Live Review: Karma Sheen at The 100 Club
WORDS BY ELLA PATENALL
Karma Sheen // Photo by Rob Blackham
An epic night at the iconic 100 Club from London’s psychedelic Hindustani rock band Karma Sheen. It felt like being in a movie and it was a night not to be missed, with support from British Tamil art rocker Kapil Seshasayee.
The night opened with Kapil Seshasayee who was on guitar and vocals, and backed by Diljeet Kaur Bhachu (who also happens to be his wife) on flute and drummer Edwin Stewart McLachlan. His music is eclectic: one moment he’s playing dense jazz chords, the next launching into a dancey track with the repeated refrain “whose bright idea was this?”
Kapil commands attention with his musicality and his songs tackle serious themes. ‘The Pink Mirror’, which is named after queer filmmaker Sridhar Rangayan’s still-banned film, explores the censorship of LGBTQ+ voices, while ‘Hill Station Reprise’ confronts the normalisation of caste in the diaspora. Between songs Kapil spoke about the importance of accessibility and lack thereof in live music, explaining that he livestreams performances during the week for people who can’t attend gigs in person. At a time when musicians keep being told to “keep politics out of music”, Kapil proved himself not just a performer, but a force with something to say.
The flute was especially impressive. It weaved around pounding drums and heavy guitar – sometimes in unison and sometimes as a call and response. The flute isn’t common in rock music, but Diljeet shows us that bands need more flute! Some of Kapil’s guitar lines take on a math-rock quality, adding rhythmic complexity and texture. The acoustic drums are also much more present and full than in his studio recordings, adding drive and urgency to the performance.
By the time Karma Sheen came on, the iconic venue was buzzing with anticipation for the five-piece headliner, with Sameer Khan on lead vocals/guitar, Rod Bourganos on sitar/synth, Grisha Grebennikov on bass, Amad Chima on guitar, and Arun Dhanjal on drums. I noted the diversity of the audience – a proper mixture of ages, ethnicities and styles. A solid turnout for a cold autumnal Tuesday evening.
Blending 70s prog and psychedelia with traditional Indian music, Karma Sheen delivered fusion done right. Sitar lines and drones burst into elaborate guitar solos, all held together by a thick, funky bass groove that anchored everything while the guitars wailed, screamed and twisted into wild shapes, at times even mimicking the timbre of the sitar. The drums were pounding, dynamic and relentless, constantly shifting the energy, and the sitar added that unmistakable fusion magic at all the right moments.
Layered over the top were splashes of harmonium and theremin, adding a touch of cosmic wonkiness that expanded the sound even further, while the rhythm guitar gave everything extra shimmer and sparkle. The vocals – rooted in formal training from the Shaam Chaurasi Gharana, a 600-year lineage and tradition in Hindustani classical music – sat atop the cacophony giving them their signature Hindustani sound.
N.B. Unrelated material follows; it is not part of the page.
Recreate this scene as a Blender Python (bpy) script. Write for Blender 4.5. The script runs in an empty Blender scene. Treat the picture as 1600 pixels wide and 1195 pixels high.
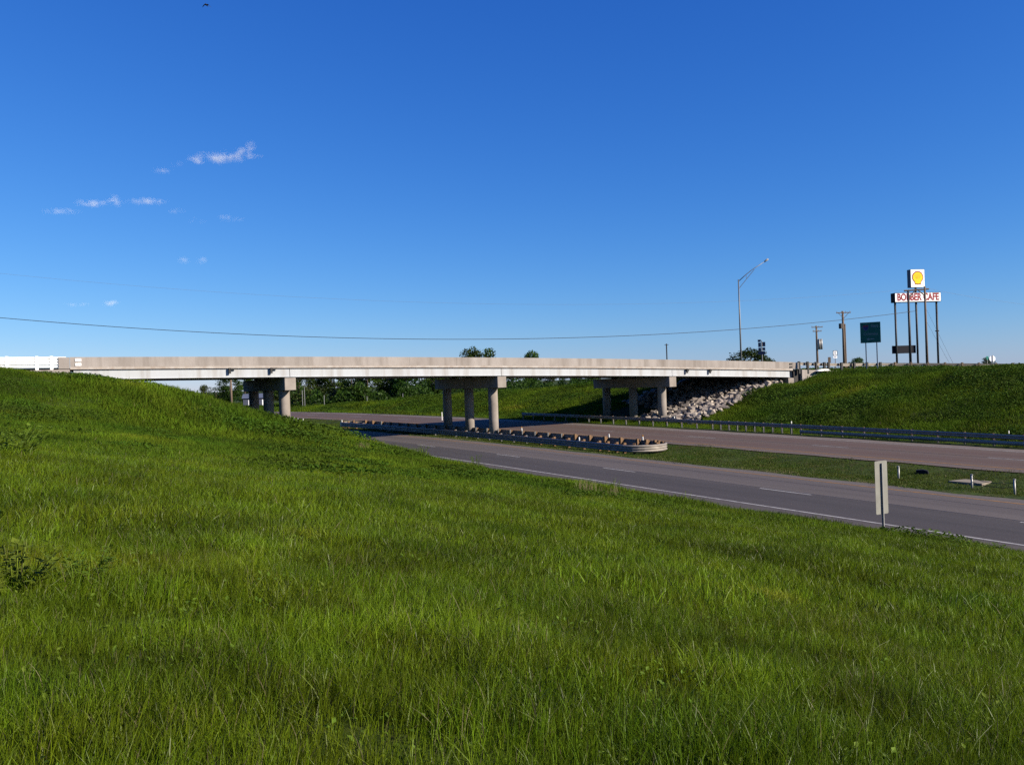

Altogether it formed a dense, textured, unmistakably thick sonic experience. It was completely mesmerising – the kind of set you couldn’t look away from, a real you-had-to-be-there moment. The band had the room moving, commanding hands in the air and telling us to “get our dance on”. And if the atmosphere wasn’t already electric enough, the one and only Sir Jimmy Page was in the crowd – a quiet seal of approval from a rock legend. All in all, it was a hypnotic performance that had the whole room locked in.